Another interesting detail in the third stanza is the mention of Grimalkin or Graymalkin – the famous cat of the weird sisters from Macbeth. Grimalkin, on the one hand, is another version of Hamlet swallowing flies and, on the other hand, a caricature of the Sphinx, the embodiment of the highest intellect. The cat is a frequent guest of Yeats’s poems: Raine (1990) notes that the reference to Macbeth is misleading and Grimalkin is a simple equivalent of Minnaloushe. Graymalkin, however, is too famous a cat to be alluded to without reason. Wilson (1960), on the other hand, believes that Grimalkin, as the witch’s cat, is Goddess Astrea’s opposite and the symbol of full objectivity that bows to the Buddha. To add to these versions, it is interesting that the commentary to Macbeth[13]  defines Graymalkin / Grimalkin as follows: Malkin is the diminutive form of Maud, Matilda, and, at the same time, denoted a prostitute in Shakespeare’s time. Any scholar of Yeats is familiar with the name ‘Maud’, and the contrasting parallels of Homer’s Helen and Raftery’s Mary that Yeats constructed out of his life-long love for Maud Gonne. More particularly, I am referring to another poem in the collection _ Bronze Head, in which Maud Gonne’s bust is represented as blank-eyed and vivid, albeit somewhat caricatural an image of the Pythagorean symmetry. Accordingly, it is quite possible that Graymalkin, the witches’ cat and the inhabitant of the ‘witching hour of the night’[14] represents a degraded, shrunken caricature of the ideal that crawls to the feet of Buddha’s self-fulfillment and emptiness.
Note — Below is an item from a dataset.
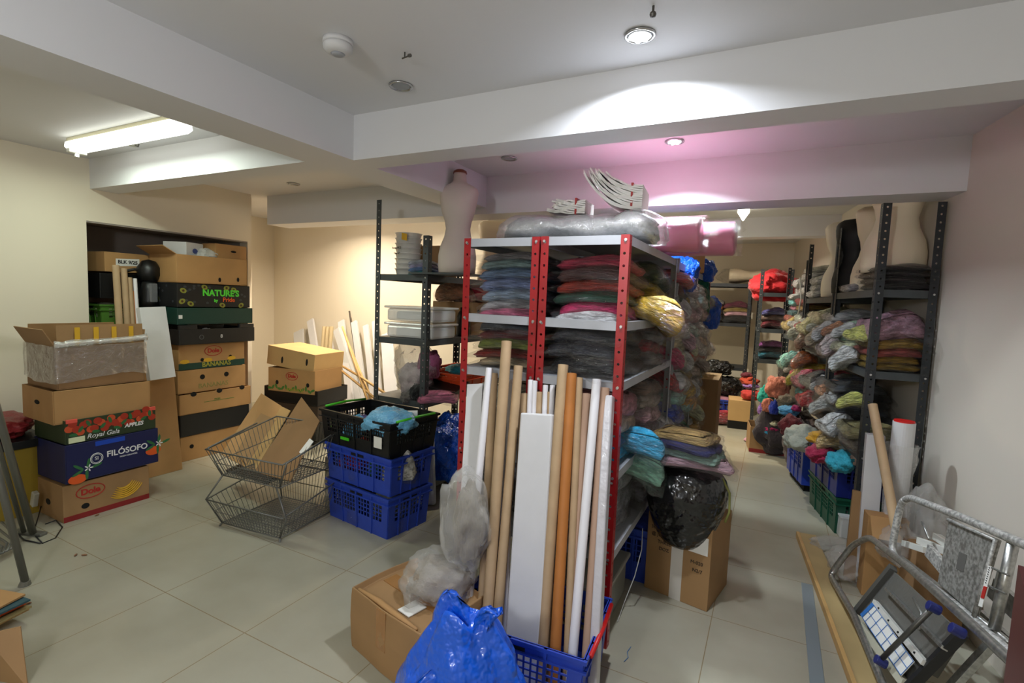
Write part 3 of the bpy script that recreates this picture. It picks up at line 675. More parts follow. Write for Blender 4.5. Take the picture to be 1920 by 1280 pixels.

Therefore, while the second stanza described the triumph of the West, the third one prophesies the rise of the natural, of the chaotic, and this is where the indifferent oracle grows silent, followed by yet another human reflection or conclusion:

“When Pearse summoned Cuchulain to his side.

What stalked through the post Office? What intellect,

What calculation, number, measurement, replied?

We Irish, born into that ancient sect

But thrown upon this filthy modern tide

And by its formless spawning fury wrecked,

Climb to our proper dark, that we may trace

The lineaments of a plummet-measured face.” [Yeats 1983: 337]

The main difficulty of the poem lies in its last stanza, because it is what fueled the heated debate among the critics for years. At this point, it will be reasonable to return to the thought of Harold Bloom (Bloom 1978), which is not critical but rather harshly ironical. Bloom’s arguments are certainly stronger than Orwell’s and they seem, at a glance, grounded, because the nationalist focus does not very much suit the grand idea of the poem. Bloom blamed Yeats’s critics in guarding the poet, generally believing that Yeats’s poetry was overappreciated. Bloom goes further by saying that if we replace the phrase – “we, Irish“ – with “we, Germans”, Yeats’s Fascist mindset becomes clearer. It should be reiterated here that there is no use in negating Yeats’s Fascist beliefs and guarding him against all this. When it comes to the German and the Irish, however, a problem arises: Yeats is talking about the Easter Rising – about Pearse and other leaders of the national movement - about people who fought for the independence of Ireland at the cost of their lives. Despite the fact that Yeats did not much like Pearse, the events of 1916, albeit rather violent, still awakened the spirit of Cuchulain, the son of Lugh[15] and became a precondition to the restoration of the Irish language, national identity, and, ultimately, the Irish independence. However, this rebellion is still related to the violence in the poem, since it brought cruelty and racialism, which makes the lyrical person ponder: What was it that Pearse summoned along with the spirit of Cuchulain? What crept into Dublin’s Post Office? Where was Cuchulain’s statue erected to commemorate the Easter Rebellion in 1937? As Raine notes, “A 'Presence' of the superhuman is here invoked with an effect of chilling terror. Like 'the brute blood of the air' that engenders the Trojan War in the loins of Leda this impulse comes from beyond number and measurement; these 'reply' to the supernatural impulsion like Coleridge's 'organic harps' but do not initiate“ [Raine 1990: 322].

It is also notable that Helen Vendler emphasizes, though does not elaborate on the fact that Pythagoras and Pearse are the key characters of the poem’s first and the final stanzas (Vendler 2007). However, presumably, the combination of Pythagoras and Pearse is only arbitrary, as the poem clearly indicates, though never mentions one important P: Pericles. The mention of Phidias is a self-evident reference to Pericles and his age. Yeats associates Pearse with Phidias and Pythagorean art to allude to Pericles. Though Pearse is not as significant as Pericles, the rebellion initiated by him ultimately led to an epic event, the independence of Ireland, and this is too important an event in the history of Europe to be reduced to narrow nationalism. Thus, considering these arguments, it is impossible to replace the Irish with the Germans, and identify the tragic joy of fight for freedom with the atrocities committed by Hitler. Therefore, one may conclude that the ‘ancient sect’ does not indicate any racial superiority. It refers to the ancient and tortured nation of the Celts, who, like many other nations, were flooded by the ‘dirty tide’ of the modern world. Yeats compares this metaphorical flood, the filthiness of the human and the earthly, which was so abundantly present in the first half of the twentieth century, with the kind of chaotic darkness that inspires strife for ordered shapes and derives fullness from heart’s emptiness.